Nikola Tesla Articles
Tesla in a Blue Halo
An Astonishing Exhibition by the Noted Electrician.
With the air all around him luminous with purple haze, through which dazzling electric sparks leapt with lightning rapidity, and with brushes of electric flame playing about his fingers, and shooting from his heels to the floor, Nikola Tesla, the Hungarian electrician and the rival of Edison in the almost magic power he exercises over the subtle force, concluded his lecture on the effects of alternating currents amid the thunderous applause of the scientists who crowded the old Franklin Institute the other evening to hear him.
To make good his claim that he has discovered means to harness electric force, so that it shall serve man without injuring him, Tesla allowed a force of 200,000 volts to pass through him and illuminate a bulb containing sulphate of calcium which he held in his hand. The bulb was made to glow with a light so intense as to fill the room with brightness, and to disclose the great electrician holding it aloft unharmed and smiling, bowing in acknowledgment of the wild applause of the audience.
“I’m getting some 200,000 volts through me now, at the rate of millions of vibrations a second, enough to satisfy the most obstinate criminal, if traveling by the ordinary method. Thank heaven, though, I’m not a condenser.”
“But, gentlemen, this is nothing,” enthusiastically continued the inventor, and the audience fully agreed before the lecture was over that, comparatively speaking, the words were true.

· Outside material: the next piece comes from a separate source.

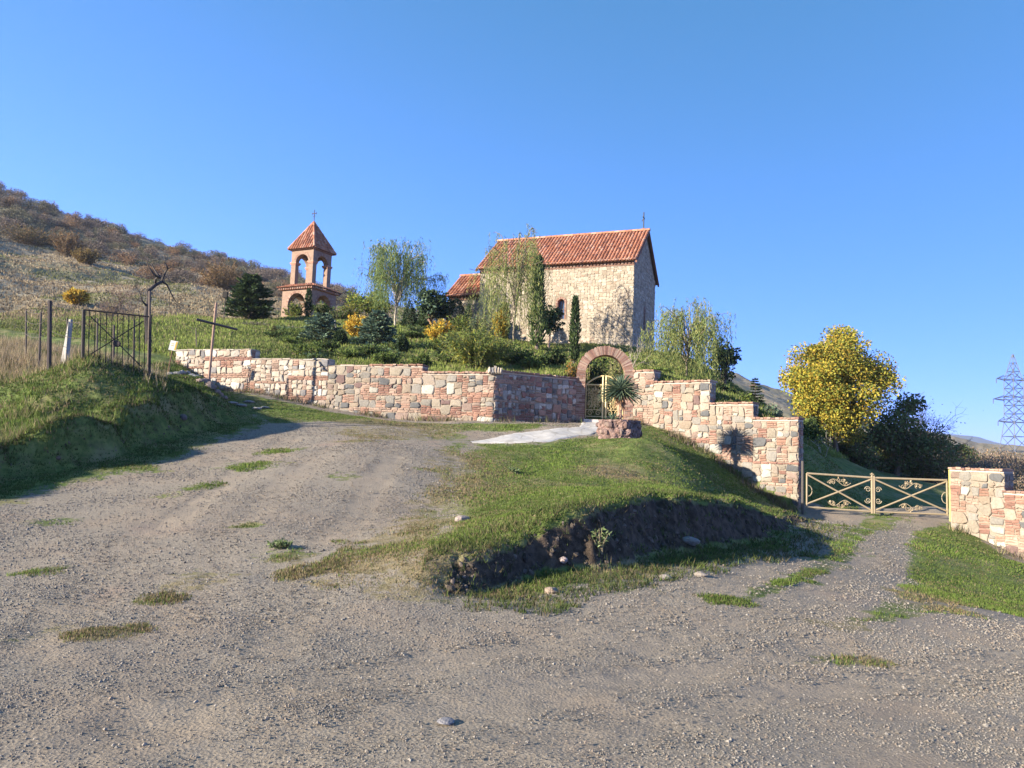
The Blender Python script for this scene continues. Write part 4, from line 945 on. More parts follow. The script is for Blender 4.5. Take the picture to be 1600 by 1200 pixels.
def bare(root, h, w, col=(.16, .12, .09), ns=9, leafcols=None, nleaf=0, depth=3, r=.018, leaf=.12):
    T = MB(); ends = []
    for i in range(ns):
        a = RNG.uniform(0, 6.28); ends += twigs(T, np.array([math.cos(a) * w * .06, math.sin(a) * w * .06, -.05]), (math.cos(a) * .45 * w / h, math.sin(a) * .45 * w / h, 1), h * .38, r, depth, col)
    T.build("branch", M_BARK, root)
    if nleaf:
        C = MB(); e = np.array(ends); k = RNG.integers(0, len(e), nleaf); C.leaves(e[k] + RNG.normal(0, h * .05, (nleaf, 3)), RNG.normal(size=(nleaf, 3)), leaf * rnd(nleaf, .6, 1.3), leaf * .6, palette(leafcols, nleaf)); C.build("foliage", M_LEAF, root)

GRN = [(.075, .11, .028), (.10, .145, .036), (.135, .18, .05), (.055, .08, .024)]
DGRN = [(.026, .046, .019), (.04, .066, .024), (.06, .09, .033), (.02, .034, .015)]
BGRN = [(.09, .135, .085), (.12, .175, .11), (.065, .10, .065), (.14, .19, .12)]
YEL = [(.58, .36, .035), (.62, .43, .06), (.50, .28, .03), (.42, .33, .06)]
YGR = [(.22, .24, .045), (.16, .20, .04), (.30, .27, .05), (.11, .15, .03)]
WIL = [(.17, .20, .065), (.22, .235, .08), (.13, .165, .055), (.27, .26, .09)]
MAPLE = [(.40, .315, .04), (.46, .355, .055), (.32, .285, .045), (.20, .225, .04), (.36, .235, .04), (.12, .15, .033), (.26, .255, .045)]
def plant(name, cat, label, px, top, Y, group=None, base=620):
    loc, h = put(px, top, Y, base); return thing(name, loc, label, cat, group, rz=RNG.uniform(0, 6.28)), h

# --- garden trees
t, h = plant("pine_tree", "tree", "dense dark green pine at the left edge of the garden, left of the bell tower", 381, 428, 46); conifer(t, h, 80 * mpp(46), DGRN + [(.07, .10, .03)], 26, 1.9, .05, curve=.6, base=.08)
t, h = plant("cypress_tree", "tree", "small dark slim cypress standing in front of the bell tower's lower arch", 473, 450, 48); column_tree(t, h, 14 * mpp(48), DGRN, 1300, .16)
t, h = plant("willow_tree", "tree", "airy pale green tree with thin pale trunk against the sky between bell tower and church", 612, 357, 44); weeper(t, h, 165 * mpp(44), [(.13, .19, .075), (.17, .23, .095), (.10, .15, .055), (.21, .22, .06)], 26, 36, .30, (.34, .29, .22), .16, .34, tr=.012)
t, h = plant("bushy_tree", "tree", "rounded yellow green tree behind the cedars right of the bell tower", 571, 452, 49); broad(t, h, 78 * mpp(49), YGR + GRN[:2], 16, 150, .17, base=.2)
t, h = plant("loquat_tree", "tree", "dark glossy multi-lobed evergreen tree left of the church apse", 668, 448, 43); broad(t, h, 66 * mpp(43), DGRN + BGRN[:1], 14, 150, .22, base=.28, trunkc=(.22, .13, .10), mat=M_LEAFD)
t, h = plant("weeping_willow", "tree", "tall weeping willow trailing long strands in front of the church roof", 800, 332, 38.5); weeper(t, h, 150 * mpp(38.5), WIL, 20, 13, .62, (.20, .165, .115), .15, .40, tr=.009)
t, h = plant("poplar_tree", "tree", "tall ragged green column tree overlapping the willow before the church wall", 836, 398, 37.3); column_tree(t, h, 34 * mpp(37.3), GRN[:1] + DGRN[1:3] + WIL[2:3] + GRN[3:], 1700, .26, prof=lambda q: (1 - q) ** .45 * np.minimum(1, q * 5 + .25))
t, h = plant("small_tree", "tree", "small dark evergreen tree with bare double trunk below the church window", 855, 478, 38.5); broad(t, h, 38 * mpp(38.5), DGRN, 9, 120, .17, base=.38, trunkc=(.22, .16, .12), mat=M_LEAFD)
t, h = plant("cypress_tree", "tree", "slim dark cypress right of the church window, behind the archway", 895, 460, 35); column_tree(t, h, 18 * mpp(35), DGRN + GRN[:1], 2200, .17)
t, h = plant("weeping_willow", "tree", "broad low weeping willow right of the church gable", 1072, 455, 32); weeper(t, h, 176 * mpp(32), WIL + GRN[2:3], 24, 20, .70, (.22, .18, .12), .15, .4, tr=.012)
t, h = plant("round_tree", "tree", "dark round leafy tree at the right edge of the low willow", 1132, 528, 34.5); broad(t, h, 52 * mpp(34.5), DGRN + [(.03, .05, .035)], 12, 150, .16, base=.15, mat=M_LEAFD)
t, h = plant("thuja", "tree", "dark arched thuja standing against the church wall under the willow", 783, 472, 42); topiary(t, h, 26 * mpp(42), DGRN + GRN[:1], "egg", 1500, .13)
t, h = plant("bare_sapling", "tree", "thin bare grey sapling by the church corner behind the archway", 984, 500, 30.5); bare(t, h, 1.0, (.30, .25, .2), 4, None, 0, 3, .014)
# --- topiary cones and eggs
for px, top, Y, wd, kind, lab in ((634, 468, 41, 32, "cone", "largest dark clipped cone, beneath the airy pale tree"), (527, 517, 33.5, 24, "egg", "dark egg shaped bush between the two blue green cedars"), (625, 526, 32, 20, "egg", "dark egg shaped bush on the lawn right of the second cedar"),
        (690, 535, 30.5, 17, "egg", "smallest dark egg bush beside the big bamboo clump"), (727, 473, 41.5, 24, "cone", "dark clipped cone in front of the church apse"), (707, 467, 43.5, 34, "globe", "dark rounded bush below the apse eave")):
    t, h = plant("clipped_bush", "shrub", lab, px, top, Y, "clipped dark evergreens in the garden"); topiary(t, h, wd * mpp(Y), DGRN, kind, 1900, .10)
# --- cedars
for px, top, Y, wd, lab in ((497, 488, 34.5, 58, "left blue green cedar, feathery, above the pale wall"), (585, 484, 34, 56, "blue green cedar right of the first yellow shrub")):
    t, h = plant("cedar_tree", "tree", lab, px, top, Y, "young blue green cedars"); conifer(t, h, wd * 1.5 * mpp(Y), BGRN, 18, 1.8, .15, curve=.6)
t, h = plant("young_conifer", "shrub", "small bronze green conifer on the grass above the wall's left end", 422, 507, 38); conifer(t, h, 17 * mpp(38), [(.13, .11, .04), (.09, .10, .04)], 9, 1.2, .1)
for px, top, Y, wd, kind, lab in ((655, 500, 40, 26, "egg", "low rounded dark bush beside the golden shrub under the loquat tree"), (600, 520, 36.5, 24, "globe", "small round dark bush just behind the second cedar"), (448, 522, 35, 22, "globe", "small round dark bush left of the left cedar"), (570, 508, 39, 26, "globe", "round dark bush right of the first golden shrub")):
    t, h = plant("clipped_bush", "shrub", lab, px, top, Y, "clipped dark evergreens in the garden"); topiary(t, h, wd * mpp(Y), DGRN + GRN[:1], kind, 1600, .10)
for px, top, Y, wd, lab in ((430, 515, 36, 44, "loose green shrub on the slope below the pine"), (640, 518, 37, 46, "leafy green shrub below the largest clipped cone"), (505, 528, 31, 50, "spreading green shrub at the foot of the left cedar, above the wall"), (575, 535, 30, 46, "spreading green shrub between the second cedar and the wall"), (690, 520, 34, 40, "olive shrub in front of the golden shrub under the loquat tree")):
    t, h = plant("leafy_shrub", "shrub", lab, px, top, Y); stems(t, h, wd * mpp(Y), YGR[1:] + GRN if "olive" in lab else GRN + DGRN[1:3], 80, .12, .4, .35, 26)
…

The great effort of the evening was his feat of producing an illumination in a glass bulb, in which a vacuum had been procured, by passing a powerful and rapidly alternating current through it. The bulb was hung from a wire stretched across the operating desk and connected with the terminals of the condenser. The current was turned on and, taking a pair of forceps in his hand, Tesla approached them to the bulb. In an instant it was aglow with an intense yellow light and flashes of electricity leapt across from one side of the bulb to the other and played all over its surface. This phosphorescence of the bulb set the audience wild with delight and Tesla was obliged to acknowledge the ovation again and again.
The experiment, “Phantom Streams,” was one of the most beautiful of the many with which Tesla fairly bewitched his audience. Two heavily insulated conductors were adjusted about eight inches from one another and the alternating current turned on, when the interval was filled with a column of purple haze and the scent of ozone and nitric acid filled the air. Another wonderful exhibition was the incandescence of a rarified gas in long glass tubes. Making the connection with one of the terminals and grasping it in one hand and the tube in the other the latter was in an instant transformed into a wand of soft opalescent light. The magician, for such he seemed to all who witnessed his exploits, then began to twirl the tube rapidly, producing a startling effect, not unlike that of a pin wheel, but infinitely more beautiful.
Mr. Tesla stated, in introducing the subject, that it was his intention to amuse and entertain his audience, and would refrain from much scientific explanation. He was true to his promise, and almost the whole time was devoted to experiments, all beautiful beyond description, and many of them illustrating principles that will solve great practical questions. The lecturer stated that he was sure the time would come when Niagara Falls would supply electric motive power for New York and Philadelphia without the aid of a connecting wire. — Philadelphia Record.